Я показал на небо, давая понять, что еще рано; тогда они стали гладить и разбирать мою бороду, словно выискивая насекомых. Взяв потихоньку с куста кузнечика, Фоньюве пронзительно взвизгнул и вытаращил глаза с деланным испугом, показывая жестами, что поймал его у меня на шее.
Кирифакка и Фоньюве
После этого они повели меня смотреть старое каноэ, лодку из коры; ее подняли со дна реки, а многочисленные дыры законопатили лубом. Лодка, на мой взгляд, как нельзя лучше подходила для прогулки по левой излучине реки до Фаиафюн, коническая вершина которой вырисовывалась дымчато-серым силуэтом на фоне пламенно-красного неба.
Когда я впервые увидел Фаиафюн, мне захотелось подняться на нее. Гора круто возвышалась над равниной, и я не сомневался, что с вершины открывается чудесный вид. В ясный день — кто знает! — с нее, быть может, видно Амазонку! Нет, разыгравшаяся фантазия завела меня, конечно, чересчур далеко: до Амазонки не менее четырехсот километров…
Пока одни рабочие расчищали дорожку и укладывали жерди и бревна, чтобы по ним спустить лодку к реке, а другие мастерили весла и сиденья или ловили рыбу, Джордж.
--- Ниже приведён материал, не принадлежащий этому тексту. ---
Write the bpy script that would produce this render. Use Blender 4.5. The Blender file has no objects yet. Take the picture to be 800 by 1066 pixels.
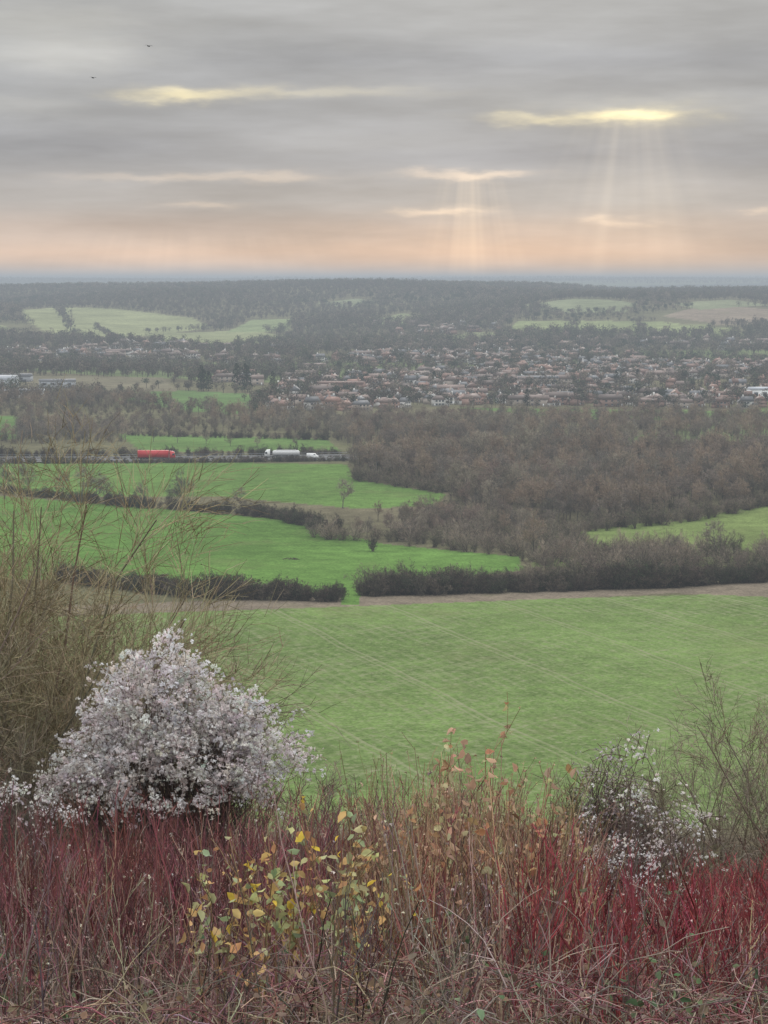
import bpy, math
import numpy as np
from mathutils import Vector
rng=np.random.default_rng(7)
scene=bpy.context.scene
scene.view_settings.view_transform='Standard'; scene.view_settings.look='None'; scene.view_settings.exposure=0
# ------------------------------------------------------------------ survey constants
F=2280.0; CAMZ=80.0; PITCH=math.atan(243/F)
cp,sp=math.cos(PITCH),math.sin(PITCH)
SIG=1.75e-4; HZ=(.405,.45,.495)
def sight(u,v):
    cx=(u-400)/F; cy=(533-v)/F
    return np.array([cx, cp+cy*sp, -sp+cy*cp])
# ------------------------------------------------------------------ terrain
PY=[-3000,-60,-25,0,8,15,25,38,60,100,180,260,330,400,1300,2300,2600,3000,3400,4000,4800,5600,7500,11000,14000,20000,32000]
PZ=[86,86,83,78.3,76.8,74.7,72.3,69.0,61,44,18,5,.6,0,0,1,5,15,30,46,60,40,20,62,80,84,84]
def H(x,y):
    x=np.asarray(x,float); y=np.asarray(y,float)
    z=np.interp(y,PY,PZ)
    far=np.clip((y-2250)/1200,0,1)*np.where(y>4100,np.clip((6300-y)/2300,.25,1),1)
    z=z+far*(17*np.sin(x/310+y/600+.6)+9*np.sin(x/170-y/360+2)+3.5*np.sin(x/80+y/210))*.62
    mid=np.clip((y-300)/300,0,1)*np.clip((2600-y)/400,0,1)
    z=z+mid*(1.2*np.sin(x/90+y/150)+.9*np.sin(y/63+x/210))
    near=np.clip((200-y)/150,0,1)
    z=z+near*(.12*np.sin(x*1.1+y*.6)+.10*np.sin(x*.5-y*.9))*np.clip(y/8,0,1)
    return z
YS=np.concatenate([np.arange(5,600,1.0),np.arange(600,3000,4.0),np.arange(3000,30000,10.0)])
def site(u,v):
    d=sight(u,v); t=YS/d[1]; x=t*d[0]; z=CAMZ+t*d[2]
    hit=np.nonzero(z<=H(x,YS))[0]; i=hit[0] if len(hit) else len(YS)-1
    return float(x[i]),float(YS[i])
def atd(u,y): return float((u-400)/F*y*1.004)
def inpoly(x,y,poly):
    ins=np.zeros(x.shape,bool); n=len(poly)
    for i in range(n):
        x1,y1=poly[i]; x2,y2=poly[(i+1)%n]
        if y1==y2: continue
        ins^=((y1>y)!=(y2>y))&(x<(x2-x1)*(y-y1)/(y2-y1)+x1)
    return ins
def P(*uv): return [site(u,v) for u,v in uv]
# ------------------------------------------------------------------ node helpers
def mk(t):
    n=t.nodes; l=t.links
    def inp(s,v):
        if isinstance(v,(int,float)): s.default_value=v
        else: l.new(v,s)
    def M(op,a,b=0,c=0,clamp=False):
        q=n.new('ShaderNodeMath'); q.operation=op; q.use_clamp=clamp
        inp(q.inputs[0],a); inp(q.inputs[1],b); inp(q.inputs[2],c); return q.outputs[0]
    def NOI(vec,scale,detail=3,rough=.5,out='Fac'):
        q=n.new('ShaderNodeTexNoise'); q.inputs['Scale'].default_value=scale; q.inputs['Detail'].default_value=detail; q.inputs['Roughness'].default_value=rough
        l.new(vec,q.inputs['Vector']); return q.outputs[out]
    def MR(v,a,b,c,d,smooth=False):
        q=n.new('ShaderNodeMapRange'); q.inputs['From Min'].default_value=a;q.inputs['From Max'].default_value=b;q.inputs['To Min'].default_value=c;q.inputs['To Max'].default_value=d
        if smooth: q.interpolation_type='SMOOTHSTEP'
        inp(q.inputs['Value'],v); return q.outputs[0]
    def XYZ(a,b,c):
        q=n.new('ShaderNodeCombineXYZ'); inp(q.inputs[0],a);inp(q.inputs[1],b);inp(q.inputs[2],c); return q.outputs[0]
    def SEP(v):
        q=n.new('ShaderNodeSeparateXYZ'); l.new(v,q.inputs[0]); return q.outputs
    def VS(v,s):
        q=n.new('ShaderNodeVectorMath'); q.operation='SCALE'
        if isinstance(v,tuple): q.inputs[0].default_value=v
        else: l.new(v,q.inputs[0])
        inp(q.inputs['Scale'],s); return q.outputs[0]
    def VA(a,b):
        q=n.new('ShaderNodeVectorMath'); q.operation='ADD'
        for i,v in enumerate((a,b)):
            if isinstance(v,tuple): q.inputs[i].default_value=v
            else: l.new(v,q.inputs[i])
        return q.outputs[0]
    def MIX(f,a,b):
        q=n.new('ShaderNodeMix'); q.data_type='RGBA'; inp(q.inputs['Factor'],f)
        for s,v in ((q.inputs[6],a),(q.inputs[7],b)):
            if isinstance(v,tuple): s.default_value=v+(1,) if len(v)==3 else v
            else: l.new(v,s)
        return q.outputs[2]
    return M,NOI,MR,XYZ,SEP,VS,VA,MIX
def nt(mat):
    mat.use_nodes=True; t=mat.node_tree; t.nodes.clear(); return t
def finish(mat,t,shader,air=True):
    o=t.nodes.new('ShaderNodeOutputMaterial'); t.links.new(shader,o.inputs[0])
def plant_mat(name,rough=.8,var=.25,transl=0.0,air=True):
    m=bpy.data.materials.new(name); t=nt(m); n=t.nodes; l=t.links
    b=n.new('ShaderNodeBsdfDiffuse')
    a=n.new('ShaderNodeAttribute'); a.attribute_name='Col'; c_=a.outputs['Color']
    if var>0:
        oi=n.new('ShaderNodeObjectInfo'); mr=n.new('ShaderNodeMapRange')
        mr.inputs['To Min'].default_value=1-var; mr.inputs['To Max'].default_value=1+var
        l.new(oi.outputs['Random'],mr.inputs['Value'])
        vm=n.new('ShaderNodeVectorMath'); vm.operation='SCALE'
        l.new(c_,vm.inputs[0]); l.new(mr.outputs[0],vm.inputs['Scale']); c_=vm.outputs[0]
    l.new(c_,b.inputs['Color']); sh=b.outputs[0]
    if transl>0:
        tr=n.new('ShaderNodeBsdfTranslucent'); l.new(c_,tr.inputs['Color'])
        mx=n.new('ShaderNodeMixShader'); mx.inputs[0].default_value=transl
        l.new(b.outputs[0],mx.inputs[1]); l.new(tr.outputs[0],mx.inputs[2]); sh=mx.outputs[0]
    finish(m,t,sh,air); return m
M_PLANT=plant_mat('bark_and_twigs'); M_NEAR=plant_mat('near_twigs',var=0,air=False); M_LEAF=plant_mat('leaves',.6,.0,.35,False); M_FLUFF=plant_mat('seed_fluff',.95,.0,.35,False)
M_FAR=plant_mat('distant_foliage',.9,.3)
def solid(name,col,rough=.6,metal=0,noise=.15,scale=3):
    m=bpy.data.materials.new(name); t=nt(m); n=t.nodes; l=t.links
    b=n.new('ShaderNodeBsdfPrincipled')
    b.inputs['Roughness'].default_value=rough; b.inputs['Metallic'].default_value=metal
    g=n.new('ShaderNodeNewGeometry'); no=n.new('ShaderNodeTexNoise'); no.inputs['Scale'].default_value=scale
    l.new(g.outputs['Position'],no.inputs['Vector'])
    mr=n.new('ShaderNodeMapRange'); mr.inputs['To Min'].default_value=1-noise*2; mr.inputs['To Max'].default_value=1+noise*2
    l.new(no.outputs['Fac'],mr.inputs['Value'])
    oi=n.new('ShaderNodeObjectInfo'); m2=n.new('ShaderNodeMapRange'); m2.inputs['To Min'].default_value=1-noise*1.5; m2.inputs['To Max'].default_value=1+noise*1.5
    l.new(oi.outputs['Random'],m2.inputs['Value'])
    mu=n.new('ShaderNodeMath'); mu.operation='MULTIPLY'; l.new(mr.outputs[0],mu.inputs[0]); l.new(m2.outputs[0],mu.inputs[1])
    vm=n.new('ShaderNodeVectorMath'); vm.operation='SCALE'; vm.inputs[0].default_value=col
    l.new(mu.outputs[0],vm.inputs['Scale']); l.new(vm.outputs[0],b.inputs['Base Color']); finish(m,t,b.outputs[0])
    return m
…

Иона, Сэм, оба щеголя и я отважились пуститься в плавание на утлом протекающем суденышке. Мы скользили под трепещущими листьями бамбука, мимо песчаных и илистых заливчиков с зарослью ароидной травы[45], направляясь к горе, которая казалась издали отвесной каменистой стеной.
Но вот путь преградило длинное бревно метровой толщины; Сэм объяснил, что это мост, которым уже много лет пользуются ваи-ваи, когда отправляются охотиться на гору. Мы пристали к берегу, я поручил Джорджу разрубить преграду, чтобы могла пройти большая лодка. Сэм взялся расчищать тропу к подножию горы, а Иона и я пошли медленно следом. Возле самой реки мы обнаружили пассифлору необычного типа — вьющееся растение (страстоцвет фуксиецветный) с одним только цветком и множеством шестигранных эллиптических нежно-розовых плодов[46]. Подальше среди камней росла изящная бегония.
Миновав короткий участок болотистого леса, мы стали подниматься по извилистой дорожке — охотничьей тропе ваи-ваи. Крутизна достигала местами 45°. Склон был покрыт твердой глиной, из которой торчали голые камни. Между деревьями открывались чудесные виды на равнину внизу. Наконец мы вышли на поляну, откуда можно было рассмотреть ландшафт на севере. К моему удивлению, нашим взорам предстал знакомый пик. Ну, конечно, это его я видел месяц тому назад с Нью-Ривер! Но в таком случае выходит, что этот пик и есть Пирикиту Шомбургка. Лесистый скальный конус с отдельными прогалинами возвышался не менее чем на девятьсот метров; ни справа, ни слева, насколько я мог видеть, не было подобных гор.
Ближе простирались в обе стороны волнистые холмы (очевидно, Моррос и Таруэне). Часть Акараи, пройденная нами, находилась к западу и была скрыта деревьями; я решил в следующий раз расчистить лес так, чтобы можно было смотреть во все стороны.
На обратном пути Фоньюве и Кирифакка срубили шесты и, отталкиваясь ими ото дна, повели лодку против течения со скоростью около шести узлов. Возможно, англичанам не понравился бы их «стиль», — они перехватывали руками вверх по шесту, — но я, хоть и гордился когда-то своими достижениями в этом виде спорта, сразу понял, что не выдержал бы соревнования с индейцами. Миновав порожистый участок, они вложили часть своей бьющей через край энергии в неистовую греблю. Вода бурлила и вихрилась под ударами весел, лодка летела скачками с волны на волну. Мне бы еще шестерку таких гребцов — и я вызвал бы на соревнование лучшую команду Англии; к концу «дистанции» оба оставались такими же свежими и бодрыми, как вначале.